Print the entire listing. Each line must match the original exactly.
>> START
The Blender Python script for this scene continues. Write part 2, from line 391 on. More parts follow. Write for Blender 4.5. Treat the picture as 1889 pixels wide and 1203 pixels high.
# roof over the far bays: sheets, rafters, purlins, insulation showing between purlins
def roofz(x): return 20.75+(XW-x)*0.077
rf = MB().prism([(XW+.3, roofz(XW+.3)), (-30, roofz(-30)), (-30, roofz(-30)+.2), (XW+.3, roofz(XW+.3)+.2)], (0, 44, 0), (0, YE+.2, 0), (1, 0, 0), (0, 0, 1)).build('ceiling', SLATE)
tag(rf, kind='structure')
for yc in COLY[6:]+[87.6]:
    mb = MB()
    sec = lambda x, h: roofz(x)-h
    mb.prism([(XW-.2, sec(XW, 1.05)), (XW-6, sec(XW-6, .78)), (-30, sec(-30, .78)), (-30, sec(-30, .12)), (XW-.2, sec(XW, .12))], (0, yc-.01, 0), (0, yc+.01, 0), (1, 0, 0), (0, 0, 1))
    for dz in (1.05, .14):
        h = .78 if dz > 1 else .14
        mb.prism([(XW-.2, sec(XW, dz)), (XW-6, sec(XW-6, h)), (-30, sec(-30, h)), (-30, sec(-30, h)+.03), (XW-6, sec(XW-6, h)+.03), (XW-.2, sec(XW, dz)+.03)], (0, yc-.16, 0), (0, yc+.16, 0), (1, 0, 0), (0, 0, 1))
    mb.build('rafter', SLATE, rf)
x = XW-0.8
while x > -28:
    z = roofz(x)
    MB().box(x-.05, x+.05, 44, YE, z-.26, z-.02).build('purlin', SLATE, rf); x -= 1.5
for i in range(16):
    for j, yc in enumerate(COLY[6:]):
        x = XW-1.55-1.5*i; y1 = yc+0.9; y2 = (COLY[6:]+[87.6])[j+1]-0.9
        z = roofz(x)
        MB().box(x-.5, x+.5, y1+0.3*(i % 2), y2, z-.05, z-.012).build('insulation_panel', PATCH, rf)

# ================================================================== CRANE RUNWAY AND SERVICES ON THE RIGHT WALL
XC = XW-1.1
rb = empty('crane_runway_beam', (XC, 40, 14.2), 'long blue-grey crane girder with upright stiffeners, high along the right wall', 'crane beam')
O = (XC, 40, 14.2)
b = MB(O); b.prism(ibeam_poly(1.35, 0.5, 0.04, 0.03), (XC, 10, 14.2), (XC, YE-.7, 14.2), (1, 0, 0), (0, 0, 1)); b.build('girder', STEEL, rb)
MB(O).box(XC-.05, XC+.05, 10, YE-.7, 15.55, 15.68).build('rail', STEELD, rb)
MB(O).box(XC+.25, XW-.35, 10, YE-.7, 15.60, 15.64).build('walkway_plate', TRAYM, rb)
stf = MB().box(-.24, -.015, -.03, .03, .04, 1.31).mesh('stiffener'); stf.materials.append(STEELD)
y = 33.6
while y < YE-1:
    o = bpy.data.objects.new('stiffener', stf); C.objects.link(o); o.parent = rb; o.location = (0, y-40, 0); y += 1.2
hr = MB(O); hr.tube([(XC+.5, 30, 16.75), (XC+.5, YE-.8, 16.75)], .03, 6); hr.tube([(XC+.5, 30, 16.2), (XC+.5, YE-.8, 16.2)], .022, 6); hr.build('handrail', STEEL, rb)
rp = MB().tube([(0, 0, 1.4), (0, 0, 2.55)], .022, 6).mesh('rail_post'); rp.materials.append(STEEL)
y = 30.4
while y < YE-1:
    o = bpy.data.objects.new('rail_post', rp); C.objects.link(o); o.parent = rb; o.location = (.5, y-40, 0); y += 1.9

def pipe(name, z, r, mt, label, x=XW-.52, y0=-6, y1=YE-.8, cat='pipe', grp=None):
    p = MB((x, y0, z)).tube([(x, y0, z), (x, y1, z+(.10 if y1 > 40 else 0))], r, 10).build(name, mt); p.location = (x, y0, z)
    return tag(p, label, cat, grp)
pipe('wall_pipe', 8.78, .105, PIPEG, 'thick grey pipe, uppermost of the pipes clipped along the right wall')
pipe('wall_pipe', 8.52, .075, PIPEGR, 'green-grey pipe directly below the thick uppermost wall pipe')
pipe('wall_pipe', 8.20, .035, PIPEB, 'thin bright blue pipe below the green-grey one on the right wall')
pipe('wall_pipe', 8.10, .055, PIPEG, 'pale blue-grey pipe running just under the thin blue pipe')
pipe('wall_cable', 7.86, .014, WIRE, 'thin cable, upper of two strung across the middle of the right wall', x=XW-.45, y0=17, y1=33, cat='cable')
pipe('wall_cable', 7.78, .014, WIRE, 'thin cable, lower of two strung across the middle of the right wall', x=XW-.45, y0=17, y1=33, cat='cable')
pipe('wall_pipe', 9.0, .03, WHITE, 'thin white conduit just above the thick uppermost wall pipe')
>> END
-- Finished exercise --
The Blender Python script for this scene continues. Write part 2, from line 391 on. More parts follow. Write for Blender 4.5. Treat the picture as 1889 pixels wide and 1203 pixels high.
# roof over the far bays: sheets, rafters, purlins, insulation showing between purlins
def roofz(x): return 20.75+(XW-x)*0.077
rf = MB().prism([(XW+.3, roofz(XW+.3)), (-30, roofz(-30)), (-30, roofz(-30)+.2), (XW+.3, roofz(XW+.3)+.2)], (0, 44, 0), (0, YE+.2, 0), (1, 0, 0), (0, 0, 1)).build('ceiling', SLATE)
tag(rf, kind='structure')
for yc in COLY[6:]+[87.6]:
    mb = MB()
    sec = lambda x, h: roofz(x)-h
    mb.prism([(XW-.2, sec(XW, 1.05)), (XW-6, sec(XW-6, .78)), (-30, sec(-30, .78)), (-30, sec(-30, .12)), (XW-.2, sec(XW, .12))], (0, yc-.01, 0), (0, yc+.01, 0), (1, 0, 0), (0, 0, 1))
    for dz in (1.05, .14):
        h = .78 if dz > 1 else .14
        mb.prism([(XW-.2, sec(XW, dz)), (XW-6, sec(XW-6, h)), (-30, sec(-30, h)), (-30, sec(-30, h)+.03), (XW-6, sec(XW-6, h)+.03), (XW-.2, sec(XW, dz)+.03)], (0, yc-.16, 0), (0, yc+.16, 0), (1, 0, 0), (0, 0, 1))
    mb.build('rafter', SLATE, rf)
x = XW-0.8
while x > -28:
    z = roofz(x)
    MB().box(x-.05, x+.05, 44, YE, z-.26, z-.02).build('purlin', SLATE, rf); x -= 1.5
for i in range(16):
    for j, yc in enumerate(COLY[6:]):
        x = XW-1.55-1.5*i; y1 = yc+0.9; y2 = (COLY[6:]+[87.6])[j+1]-0.9
        z = roofz(x)
        MB().box(x-.5, x+.5, y1+0.3*(i % 2), y2, z-.05, z-.012).build('insulation_panel', PATCH, rf)

# ================================================================== CRANE RUNWAY AND SERVICES ON THE RIGHT WALL
XC = XW-1.1
rb = empty('crane_runway_beam', (XC, 40, 14.2), 'long blue-grey crane girder with upright stiffeners, high along the right wall', 'crane beam')
O = (XC, 40, 14.2)
b = MB(O); b.prism(ibeam_poly(1.35, 0.5, 0.04, 0.03), (XC, 10, 14.2), (XC, YE-.7, 14.2), (1, 0, 0), (0, 0, 1)); b.build('girder', STEEL, rb)
MB(O).box(XC-.05, XC+.05, 10, YE-.7, 15.55, 15.68).build('rail', STEELD, rb)
MB(O).box(XC+.25, XW-.35, 10, YE-.7, 15.60, 15.64).build('walkway_plate', TRAYM, rb)
stf = MB().box(-.24, -.015, -.03, .03, .04, 1.31).mesh('stiffener'); stf.materials.append(STEELD)
y = 33.6
while y < YE-1:
    o = bpy.data.objects.new('stiffener', stf); C.objects.link(o); o.parent = rb; o.location = (0, y-40, 0); y += 1.2
hr = MB(O); hr.tube([(XC+.5, 30, 16.75), (XC+.5, YE-.8, 16.75)], .03, 6); hr.tube([(XC+.5, 30, 16.2), (XC+.5, YE-.8, 16.2)], .022, 6); hr.build('handrail', STEEL, rb)
rp = MB().tube([(0, 0, 1.4), (0, 0, 2.55)], .022, 6).mesh('rail_post'); rp.materials.append(STEEL)
y = 30.4
while y < YE-1:
    o = bpy.data.objects.new('rail_post', rp); C.objects.link(o); o.parent = rb; o.location = (.5, y-40, 0); y += 1.9

def pipe(name, z, r, mt, label, x=XW-.52, y0=-6, y1=YE-.8, cat='pipe', grp=None):
    p = MB((x, y0, z)).tube([(x, y0, z), (x, y1, z+(.10 if y1 > 40 else 0))], r, 10).build(name, mt); p.location = (x, y0, z)
    return tag(p, label, cat, grp)
pipe('wall_pipe', 8.78, .105, PIPEG, 'thick grey pipe, uppermost of the pipes clipped along the right wall')
pipe('wall_pipe', 8.52, .075, PIPEGR, 'green-grey pipe directly below the thick uppermost wall pipe')
pipe('wall_pipe', 8.20, .035, PIPEB, 'thin bright blue pipe below the green-grey one on the right wall')
pipe('wall_pipe', 8.10, .055, PIPEG, 'pale blue-grey pipe running just under the thin blue pipe')
pipe('wall_cable', 7.86, .014, WIRE, 'thin cable, upper of two strung across the middle of the right wall', x=XW-.45, y0=17, y1=33, cat='cable')
pipe('wall_cable', 7.78, .014, WIRE, 'thin cable, lower of two strung across the middle of the right wall', x=XW-.45, y0=17, y1=33, cat='cable')
pipe('wall_pipe', 9.0, .03, WHITE, 'thin white conduit just above the thick uppermost wall pipe')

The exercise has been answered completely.